Charles Robert Sanger was born in Boston on August 31, 1860. He graduated from Harvard College in 1881, where he obtained the degree of Master of Arts in 1882, and of Doctor of Philosophy in 1884. He was the permanent secretary of his class. From 1881 to 1882 and again from 1884 to 1886, he was an assistant in the Harvard Chemical Laboratory, but in 1886 he was called to the United States Naval Academy at Annapolis, as Professor of Chemistry. In the same year, he married Almira Starkweather Horswell, of Boston. In 1892 he was called to Washington University, St. Louis, Mo., as Professor of Chemistry, where he remained until 1899 when he came to Harvard as Assistant Professor of Chemistry. On the death of Professor H. B. Hill in 1903, he was made a full professor, and the Director of the Chemical Laboratory. In 1905 Mrs. Sanger died; and in 1910 he married Miss Eleanor Davis of Cambridge, who survives him as do his three children. The funeral will take place at the Christ Church, Cambridge, tomorrow noon.
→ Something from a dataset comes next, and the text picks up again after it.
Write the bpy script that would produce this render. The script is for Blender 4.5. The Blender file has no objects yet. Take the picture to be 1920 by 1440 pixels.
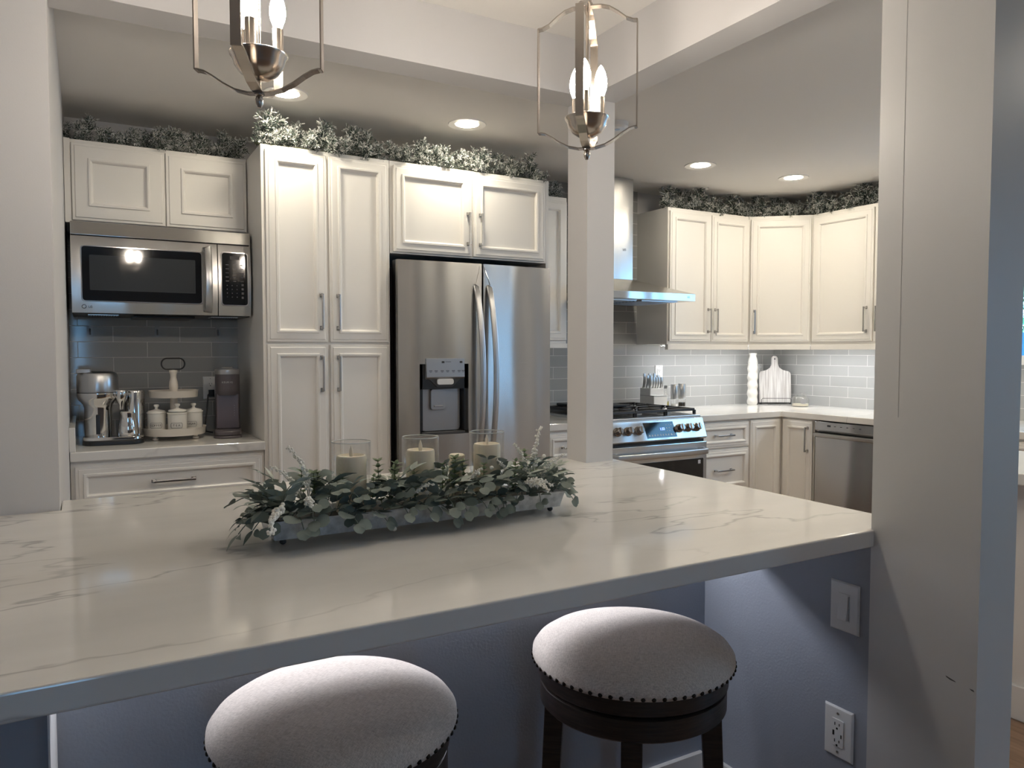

While first at Harvard as an assistant, he worked under Professor Hill on the constitution of pyromucic acid. In recent years he has confined his work chiefly to the study of minute traces of arsenic and antimony by the Gutzeit method. Professor Sanger has not written any books; but has published a number of papers on subjects that he has investigated. He was a Fellow of the American Academy of Arts and Sciences, a member of the American Chemical Society and a member of the Deutsche Chemische Gesellschaft.